49Die vom BFH gefundene Auslegung der außerordentlichen Einkünfte als bloße Zusammenballung von Entschädigungen mit anderen Einkünften würde auch zu gleichheitswidrigen Ergebnissen, wie nachfolgendes Beispiel zeigt, führen.
50Ein Steuerpflichtiger erhält im Jahr 01 Arbeitslohn im Sinne des § 19 EStG von 100.000,00 Euro. Wegen Aufhebung des Arbeitsverhältnisses zum Ende des Jahres 01 wird ihm im Jahr 02 eine Entschädigung in Höhe der Hälfte des Vorjahreslohnes gezahlt. Im Jahre 02 schließt er ein neues Arbeitsverhältnis mit einem Jahreslohn von 100.000,00 Euro ab. Würde er nunmehr das neue Dienstverhältnis erst zum 01.07. des Jahres 02 antreten, hätte er zusammen mit der Entschädigung – wie im Vorjahr 01 – 100.000,00 Euro. Nach der BFH-Rechtsprechung läge in diesem Fall keine Zusammenballung vor.
51Aufgrund der Beendigung seines bisherigen Arbeitsverhältnisses zum Ablauf des 31.12. des Jahres 01 ist er aber in der Lage, schon zum 01.01. des Jahres 02 das neue Arbeitsverhältnis anzutreten und aus diesem neuen Arbeitsverhältnis 100.000,00 Euro zu beziehen.
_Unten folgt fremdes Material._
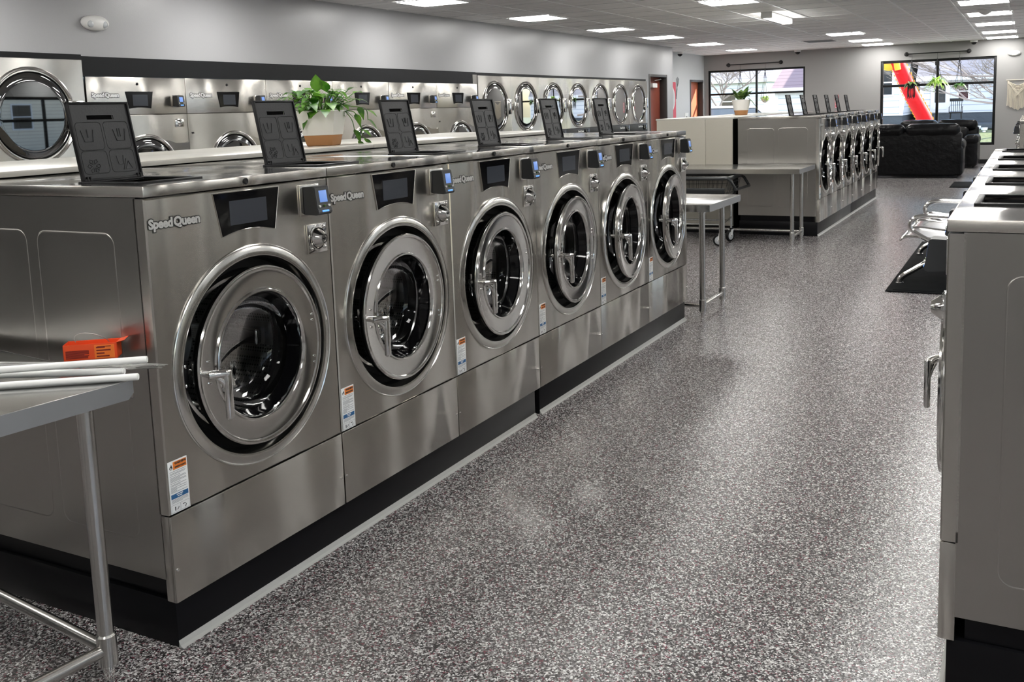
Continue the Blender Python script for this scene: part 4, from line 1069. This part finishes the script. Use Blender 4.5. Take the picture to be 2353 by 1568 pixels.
def sofa(label, loc, rz, W):
    """local: back at y=0, sits facing +y, x from 0 to W"""
    t = thing('leather_sofa', label, 'sofa', loc, rz)
    mb = MB(); cushion(mb, (.02, 0, .05), (W - .02, .20, .84), bev=.05); mb.box((.02, -.004, .07), (W - .02, .01, .80), 'leather', .02, 3, smooth=True); mb.done('back_frame', t)
    mb = MB(); cushion(mb, (.05, .03, .05), (W - .05, .90, .34), bev=.05); mb.done('seat_base', t)
    n = 2
    for k in range(n):
        a, b = .04 + k * (W - .08) / n, .04 + (k + 1) * (W - .08) / n
        mb = MB(); cushion(mb, (a + .005, -.035, .76), (b - .005, .30, .985), bev=.10); mb.done('headrest_cushion', t)
        mb = MB(); cushion(mb, (max(a, .2), .16, .40), (min(b, W - .2) - .004, .38, .84), bev=.08); mb.done('back_cushion', t)
        mb = MB(); cushion(mb, (max(a, .2) + .003, .26, .32), (min(b, W - .2) - .003, .94, .50), bev=.07); mb.done('seat_cushion', t)
    for x0 in (0, W - .22):
        mb = MB(); cushion(mb, (x0, .02, .05), (x0 + .22, .94, .58), bev=.06); cushion(mb, (x0 - .02, .10, .50), (x0 + .24, .98, .68), bev=.088); mb.done('arm', t)
    for x in (.08, W - .14):
        for y in (.04, .84):
            mb = MB(); mb.box((x, y, 0), (x + .06, y + .06, .06), 'black', .004); mb.done('sofa_foot', t)
    return t
sofa('black leather sofa seen from behind, beyond the rear island', (-.98, 17.25, 0), R(1), 1.95)
sofa('farther black leather sofa facing us, under the large window', (1.10, 20.85, 0), pi - R(1), 1.62)

# ------------------------------------------------------------------ plants
def leaf(mb, base, direction, L, Wd, mat, droop=.35, fold=.12):
    base = V(base); d = V(direction).normalized(); side = d.cross(V((0, 0, 1)))
    if side.length < .05: side = V((1, 0, 0))
    side.normalize(); up = side.cross(d).normalized()
    t = bmesh.new(); N = 6; rows = []
    for i in range(N + 1):
        u = i / N; w = Wd * (sin(pi * min(1, u ** .75 * .98 + .02))) * (1 - .25 * u) if 0 < i < N else .0008
        c = base + d * L * u + V((0, 0, -1)) * droop * L * u * u
        rows.append([t.verts.new(c - side * w + up * w * fold), t.verts.new(c), t.verts.new(c + side * w + up * w * fold)])
    for i in range(N):
        for j in range(2): t.faces.new((rows[i][j], rows[i][j + 1], rows[i + 1][j + 1], rows[i + 1][j]))
    mb.merge(t, mat, True)
def ngon_pot(mb, n, prof, mat, rot=0, power=None):
    t = bmesh.new(); rows = []
    K = 48
    for (z, r) in prof:
        row = []
        for j in range(K):
            a = 2 * pi * j / K
            if n == 4:
                e = .22; c, s_ = cos(a), sin(a)
                rr = r / (abs(c) ** (2 / e / 2) + abs(s_) ** (2 / e / 2)) ** (e) if False else r / max(abs(c), abs(s_)) ** .72
            else: rr = r
            row.append(t.verts.new((rr * cos(a + rot), rr * sin(a + rot), z)))
        rows.append(row)
    for i in range(len(prof) - 1):
        for j in range(K): t.faces.new((rows[i][j], rows[i][(j + 1) % K], rows[i + 1][(j + 1) % K], rows[i + 1][j]))
    t.faces.new(rows[0]); bmesh.ops.recalc_face_normals(t, faces=t.faces[:])
    mb.merge(t, mat, True)
def two_tone_pot(t, n, rt, rb, h, split, rot=0):
    mb = MB(); rs = rb + (rt - rb) * split
    ngon_pot(mb, n, [(0, rb * .94), (.004, rb), (h * split, rs)], 'cork', rot); mb.done('pot_base', t)
    mb = MB(); ngon_pot(mb, n, [(h * split, rs), (h * split + .001, rs + .002), (h - .004, rt), (h, rt - .002), (h - .002, rt - .008), (h - .03, rt - .012)], 'potwhite', rot); mb.done('pot', t)
    mb = MB(); mb.lathe([(h - .025, 0), (h - .022, rt * .93)], 'soil', (0, 0, 0), 'z', 24); mb.done('soil', t)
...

In diesem Fall würde er insgesamt 150.000,00 Euro im Jahre 02 erzielen. Nach der Rechtsprechung des BFH wären bei dieser Konstellation davon 50.000,00 Euro ermäßigt zu besteuert.
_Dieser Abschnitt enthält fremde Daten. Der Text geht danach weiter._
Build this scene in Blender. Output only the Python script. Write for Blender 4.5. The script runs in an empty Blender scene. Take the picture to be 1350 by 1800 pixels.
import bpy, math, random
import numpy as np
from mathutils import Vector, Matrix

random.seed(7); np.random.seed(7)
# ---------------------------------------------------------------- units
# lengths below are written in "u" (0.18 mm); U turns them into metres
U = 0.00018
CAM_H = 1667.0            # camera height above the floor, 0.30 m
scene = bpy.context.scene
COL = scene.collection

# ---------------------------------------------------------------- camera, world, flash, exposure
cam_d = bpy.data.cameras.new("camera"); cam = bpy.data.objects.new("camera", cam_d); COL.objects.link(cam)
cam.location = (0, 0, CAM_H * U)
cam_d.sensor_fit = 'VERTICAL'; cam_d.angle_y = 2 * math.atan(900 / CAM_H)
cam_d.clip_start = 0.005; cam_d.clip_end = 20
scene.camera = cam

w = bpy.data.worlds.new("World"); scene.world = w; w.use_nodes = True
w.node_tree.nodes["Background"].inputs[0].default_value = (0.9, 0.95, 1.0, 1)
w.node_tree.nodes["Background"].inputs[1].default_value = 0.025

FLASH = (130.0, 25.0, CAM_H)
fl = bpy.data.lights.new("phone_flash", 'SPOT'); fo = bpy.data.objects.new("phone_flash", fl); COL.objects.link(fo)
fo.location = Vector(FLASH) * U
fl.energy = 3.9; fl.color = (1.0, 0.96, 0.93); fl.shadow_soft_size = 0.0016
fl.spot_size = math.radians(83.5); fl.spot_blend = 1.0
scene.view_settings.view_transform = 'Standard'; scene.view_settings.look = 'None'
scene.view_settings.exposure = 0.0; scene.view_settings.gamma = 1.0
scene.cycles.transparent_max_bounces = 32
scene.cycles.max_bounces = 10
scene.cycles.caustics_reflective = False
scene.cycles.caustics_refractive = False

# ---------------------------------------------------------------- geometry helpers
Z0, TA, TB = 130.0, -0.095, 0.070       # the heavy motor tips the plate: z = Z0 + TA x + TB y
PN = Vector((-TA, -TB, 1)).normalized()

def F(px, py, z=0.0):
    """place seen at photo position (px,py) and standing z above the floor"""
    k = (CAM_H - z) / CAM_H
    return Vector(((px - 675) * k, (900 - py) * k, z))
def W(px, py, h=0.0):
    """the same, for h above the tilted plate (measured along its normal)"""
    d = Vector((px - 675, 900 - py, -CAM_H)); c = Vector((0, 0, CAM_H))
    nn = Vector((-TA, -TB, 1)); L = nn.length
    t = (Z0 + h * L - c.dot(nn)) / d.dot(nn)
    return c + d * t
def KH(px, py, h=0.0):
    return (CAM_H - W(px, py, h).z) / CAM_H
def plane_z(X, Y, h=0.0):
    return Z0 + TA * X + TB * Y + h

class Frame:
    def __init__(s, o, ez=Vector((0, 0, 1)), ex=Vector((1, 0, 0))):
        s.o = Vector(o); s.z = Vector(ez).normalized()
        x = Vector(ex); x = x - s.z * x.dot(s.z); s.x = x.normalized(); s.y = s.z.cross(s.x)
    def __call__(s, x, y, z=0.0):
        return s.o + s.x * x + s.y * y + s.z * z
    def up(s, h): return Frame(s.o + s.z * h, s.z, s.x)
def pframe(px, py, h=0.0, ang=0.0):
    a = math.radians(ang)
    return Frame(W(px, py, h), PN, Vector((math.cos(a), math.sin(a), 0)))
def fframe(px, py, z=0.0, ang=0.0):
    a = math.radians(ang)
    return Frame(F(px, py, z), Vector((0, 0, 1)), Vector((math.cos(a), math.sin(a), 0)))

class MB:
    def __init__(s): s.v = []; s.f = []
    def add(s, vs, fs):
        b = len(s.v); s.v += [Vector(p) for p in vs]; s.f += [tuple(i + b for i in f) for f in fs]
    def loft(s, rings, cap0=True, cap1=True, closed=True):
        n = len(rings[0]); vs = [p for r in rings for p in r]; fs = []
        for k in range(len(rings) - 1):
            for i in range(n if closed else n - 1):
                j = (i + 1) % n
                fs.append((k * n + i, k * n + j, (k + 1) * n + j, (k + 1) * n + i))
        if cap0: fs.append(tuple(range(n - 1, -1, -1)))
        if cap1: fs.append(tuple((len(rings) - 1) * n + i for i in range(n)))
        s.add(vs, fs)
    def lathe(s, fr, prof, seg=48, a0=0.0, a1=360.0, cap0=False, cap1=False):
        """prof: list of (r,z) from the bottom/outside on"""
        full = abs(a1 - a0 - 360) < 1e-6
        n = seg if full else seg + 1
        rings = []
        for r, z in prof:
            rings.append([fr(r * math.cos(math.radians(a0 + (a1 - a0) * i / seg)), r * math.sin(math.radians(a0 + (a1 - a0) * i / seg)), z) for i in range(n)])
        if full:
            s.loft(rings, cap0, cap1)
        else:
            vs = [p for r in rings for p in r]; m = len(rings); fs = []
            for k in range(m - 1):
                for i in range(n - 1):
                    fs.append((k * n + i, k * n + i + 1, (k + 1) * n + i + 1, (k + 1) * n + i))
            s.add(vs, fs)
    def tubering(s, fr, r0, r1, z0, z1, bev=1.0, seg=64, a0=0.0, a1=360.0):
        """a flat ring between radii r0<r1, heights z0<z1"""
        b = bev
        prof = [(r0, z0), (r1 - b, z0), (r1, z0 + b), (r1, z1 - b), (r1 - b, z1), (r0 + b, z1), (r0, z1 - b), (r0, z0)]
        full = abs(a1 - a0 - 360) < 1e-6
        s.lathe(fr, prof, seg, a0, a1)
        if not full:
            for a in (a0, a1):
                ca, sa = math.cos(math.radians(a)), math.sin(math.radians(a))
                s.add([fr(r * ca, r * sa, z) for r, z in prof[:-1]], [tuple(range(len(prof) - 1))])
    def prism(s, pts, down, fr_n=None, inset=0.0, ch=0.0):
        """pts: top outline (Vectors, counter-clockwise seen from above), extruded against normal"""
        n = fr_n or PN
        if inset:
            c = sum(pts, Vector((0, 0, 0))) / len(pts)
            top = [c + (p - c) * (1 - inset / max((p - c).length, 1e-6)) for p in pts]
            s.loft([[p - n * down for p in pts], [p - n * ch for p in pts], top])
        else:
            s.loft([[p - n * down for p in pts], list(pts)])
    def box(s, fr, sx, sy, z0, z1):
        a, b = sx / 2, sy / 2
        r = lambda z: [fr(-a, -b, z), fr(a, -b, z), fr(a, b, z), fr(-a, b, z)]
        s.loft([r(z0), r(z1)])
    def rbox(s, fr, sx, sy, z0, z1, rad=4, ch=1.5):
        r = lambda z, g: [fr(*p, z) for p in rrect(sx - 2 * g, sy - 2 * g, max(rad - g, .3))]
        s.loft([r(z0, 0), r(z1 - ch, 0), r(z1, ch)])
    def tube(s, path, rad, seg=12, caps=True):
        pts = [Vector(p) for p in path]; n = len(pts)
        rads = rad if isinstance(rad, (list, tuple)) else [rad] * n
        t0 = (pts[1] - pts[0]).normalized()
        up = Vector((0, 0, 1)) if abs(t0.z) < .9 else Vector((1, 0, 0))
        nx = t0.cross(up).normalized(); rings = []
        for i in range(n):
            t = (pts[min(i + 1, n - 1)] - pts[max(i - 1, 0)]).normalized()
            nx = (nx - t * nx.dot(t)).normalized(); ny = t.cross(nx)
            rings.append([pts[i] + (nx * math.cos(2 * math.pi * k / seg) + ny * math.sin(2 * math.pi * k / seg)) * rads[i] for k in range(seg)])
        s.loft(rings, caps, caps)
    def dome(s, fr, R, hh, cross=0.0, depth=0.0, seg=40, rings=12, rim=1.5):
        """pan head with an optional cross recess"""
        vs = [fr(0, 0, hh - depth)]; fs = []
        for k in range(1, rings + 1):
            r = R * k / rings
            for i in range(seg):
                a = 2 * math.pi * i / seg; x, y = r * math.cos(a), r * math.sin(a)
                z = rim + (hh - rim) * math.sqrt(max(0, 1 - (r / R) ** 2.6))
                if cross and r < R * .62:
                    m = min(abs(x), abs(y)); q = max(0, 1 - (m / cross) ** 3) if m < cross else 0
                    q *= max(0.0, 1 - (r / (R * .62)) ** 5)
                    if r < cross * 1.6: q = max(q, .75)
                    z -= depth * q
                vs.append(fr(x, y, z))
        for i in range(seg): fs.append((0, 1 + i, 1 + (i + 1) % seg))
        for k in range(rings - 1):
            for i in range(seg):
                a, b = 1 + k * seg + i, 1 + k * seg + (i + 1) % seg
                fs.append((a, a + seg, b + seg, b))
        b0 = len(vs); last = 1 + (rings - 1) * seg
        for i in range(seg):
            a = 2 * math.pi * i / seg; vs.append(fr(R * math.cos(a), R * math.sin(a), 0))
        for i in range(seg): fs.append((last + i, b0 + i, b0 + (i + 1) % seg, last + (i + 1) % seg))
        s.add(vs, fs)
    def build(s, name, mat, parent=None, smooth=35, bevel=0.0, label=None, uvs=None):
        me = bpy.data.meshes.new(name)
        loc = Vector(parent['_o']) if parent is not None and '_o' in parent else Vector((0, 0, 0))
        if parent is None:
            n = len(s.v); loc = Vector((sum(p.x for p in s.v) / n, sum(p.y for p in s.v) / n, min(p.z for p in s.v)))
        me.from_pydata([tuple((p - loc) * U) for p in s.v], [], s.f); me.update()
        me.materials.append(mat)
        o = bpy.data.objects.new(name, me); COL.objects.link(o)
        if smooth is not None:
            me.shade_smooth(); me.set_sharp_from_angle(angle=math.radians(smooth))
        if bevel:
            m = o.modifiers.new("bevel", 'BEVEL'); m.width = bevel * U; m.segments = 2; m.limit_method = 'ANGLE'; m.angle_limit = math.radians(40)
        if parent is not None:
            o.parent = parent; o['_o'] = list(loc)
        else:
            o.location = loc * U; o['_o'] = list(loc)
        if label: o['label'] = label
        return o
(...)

52Die erhöhten Gesamteinkünfte sind hier aber nicht ursächlich Ausfluss des bisherigen Dienstverhältnisses, sondern Folge der freien Entscheidung des Steuerpflichtigen schon in der durch Beendigung des bisherigen Arbeitsverhältnisses freigewordenen Zeit, für die auch eine Entschädigung gezahlt wird, zusätzlich erneut wieder tätig zu werden.
53Der Senat teilt daher auch nicht die in den Beispielen des Bundesfinanzministeriums im Schreiben vom 01.11.2013 (BStBl. I 2013, 1326) vertretene Auffassung, dass eine Zusammenballung von Einkünften als außerordentliche Einkünfte im Sinne des § 34 EStG schon dann vorliegt, wenn die Entschädigung zusammen mit weiteren neuen Einkünften, die nicht Ausfluss des bisherigen aufgelösten Arbeitsverhältnisses sind, den Vorjahreslohn übersteigt.
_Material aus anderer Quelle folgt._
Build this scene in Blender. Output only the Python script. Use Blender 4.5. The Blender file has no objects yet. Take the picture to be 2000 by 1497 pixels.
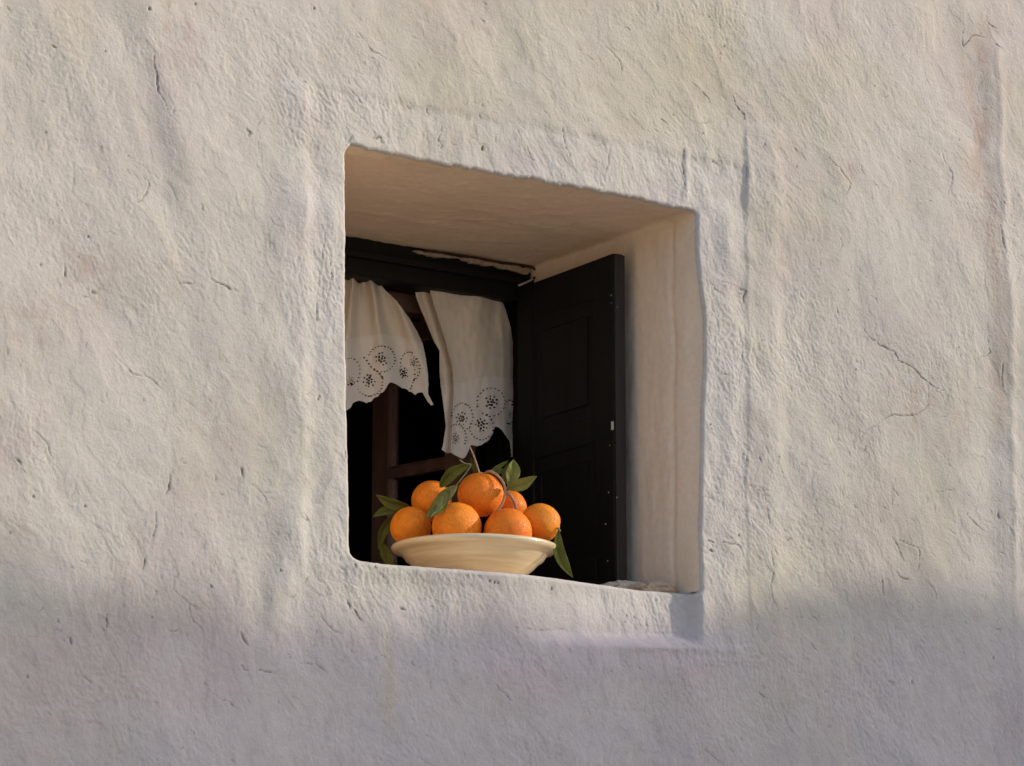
import bpy, bmesh, math, random
import numpy as np
from mathutils import Vector, Matrix

# ------------------------------------------------------------ camera, world, sun, exposure
SC = bpy.context.scene
COL = SC.collection
YAW, PITCH, FPX, DIST = math.radians(35.1), math.radians(11.73), 6301.0, 5.3
CF = np.array([math.sin(YAW)*math.cos(PITCH), math.cos(YAW)*math.cos(PITCH), math.sin(PITCH)])
CR = np.array([math.cos(YAW), -math.sin(YAW), 0.0])
CU = np.cross(CR, CF)
CP = np.array([0, 0, 2.68]) - CF*DIST
cam = bpy.data.cameras.new('camera')
cam.sensor_width = 36.0
cam.lens = 36.0*FPX/2000.0
cam.clip_start = 0.1
cam.clip_end = 500.0
camo = bpy.data.objects.new('camera', cam)
COL.objects.link(camo)
camo.matrix_world = Matrix(((CR[0], CU[0], -CF[0], CP[0]), (CR[1], CU[1], -CF[1], CP[1]), (CR[2], CU[2], -CF[2], CP[2]), (0, 0, 0, 1)))
SC.camera = camo

SUN_A, SUN_E = math.radians(28.0), math.radians(21.0)      # angle off the wall plane, elevation
world = bpy.data.worlds.new('World')
SC.world = world
world.use_nodes = True
wn = world.node_tree
sky = wn.nodes.new('ShaderNodeTexSky')
sky.sky_type = 'NISHITA'
sky.sun_disc = False
sky.sun_elevation = SUN_E
sky.sun_rotation = math.radians(90) + SUN_A
sky.dust_density = 2.0
wn.links.new(sky.outputs[0], wn.nodes['Background'].inputs[0])
wn.nodes['Background'].inputs[1].default_value = 0.15
sd = bpy.data.lights.new('sun', 'SUN')
sd.energy = 2.0
sd.angle = math.radians(0.55)
sd.color = (0.86, 0.78, 0.64)
suno = bpy.data.objects.new('sun', sd)
COL.objects.link(suno)
SDIR = Vector((math.cos(SUN_A)*math.cos(SUN_E), -math.sin(SUN_A)*math.cos(SUN_E), math.sin(SUN_E)))
suno.rotation_euler = SDIR.to_track_quat('Z', 'Y').to_euler()
SC.view_settings.view_transform = 'Standard'
SC.view_settings.look = 'None'
SC.view_settings.gamma = 1.0
SC.view_settings.use_curve_mapping = False
SC.view_settings.exposure = 0.76

# ------------------------------------------------------------ helpers
def tag(o, label=None, cat=None, group=None, kind=None):
    if label: o['label'] = label
    if cat: o['category'] = cat
    if group: o['group'] = group
    if kind: o['kind'] = kind
    return o

def empty(name, loc=(0, 0, 0)):
    o = bpy.data.objects.new(name, None)
    o.empty_display_size = 0.05
    o.location = loc
    COL.objects.link(o)
    return o

def link(name, me, mat=None, parent=None):
    o = bpy.data.objects.new(name, me)
    COL.objects.link(o)
    if mat: me.materials.append(mat)
    if parent:
        o.parent = parent
        o.location = -Vector(parent.location) if parent.parent is None else (0, 0, 0)
    return o

def from_bm(name, bm, mat, parent=None, smooth=False):
    bmesh.ops.recalc_face_normals(bm, faces=bm.faces[:])
    me = bpy.data.meshes.new(name)
    bm.to_mesh(me)
    bm.free()
    if smooth:
        me.polygons.foreach_set('use_smooth', [True]*len(me.polygons))
    return link(name, me, mat, parent)

def box(bm, x0, x1, y0, y1, z0, z1, bev=0.0, M=None):
    r = bmesh.ops.create_cube(bm, size=1.0)
    vs = r['verts']
    for v in vs:
        v.co = Vector(((x0+x1)/2+v.co.x*(x1-x0), (y0+y1)/2+v.co.y*(y1-y0), (z0+z1)/2+v.co.z*(z1-z0)))
        if M: v.co = M @ v.co
    if bev:
        es = list({e for v in vs for e in v.link_edges})
        bmesh.ops.bevel(bm, geom=es, offset=bev, segments=2, affect='EDGES', profile=0.5)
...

54Bei nach Auffassung des Senats verfassungsgemäßer Auslegung des § 34 EStG ist daher die im Streitjahr gezahlte Entschädigung von 84.000,00 Euro bereits deshalb nicht nach §§ 34, 24 EStG ermäßigt zu besteuern, weil sie weder den Arbeitslohn des Jahres 2010 (brutto 176.789,00 Euro) noch den durchschnittlichen Arbeitslohn bzw. die durchschnittliche Summe der Einkünfte der letzten drei Jahre vor dem Streitzeitraum (147.331,00 Euro bzw. 139.510,66 Euro), worauf der BFH bei schwankender Lohnhöhe abstellt, übersteigt.
55II. Die Kostenentscheidung folgt aus § 135 Abs. 1 der Finanzgerichtsordnung (FGO).
56III. Die Revision wird wegen grundsätzlicher Bedeutung der Rechtssache zugelassen, § 115 Abs. 2 Nr. 1 FGO zugelassen.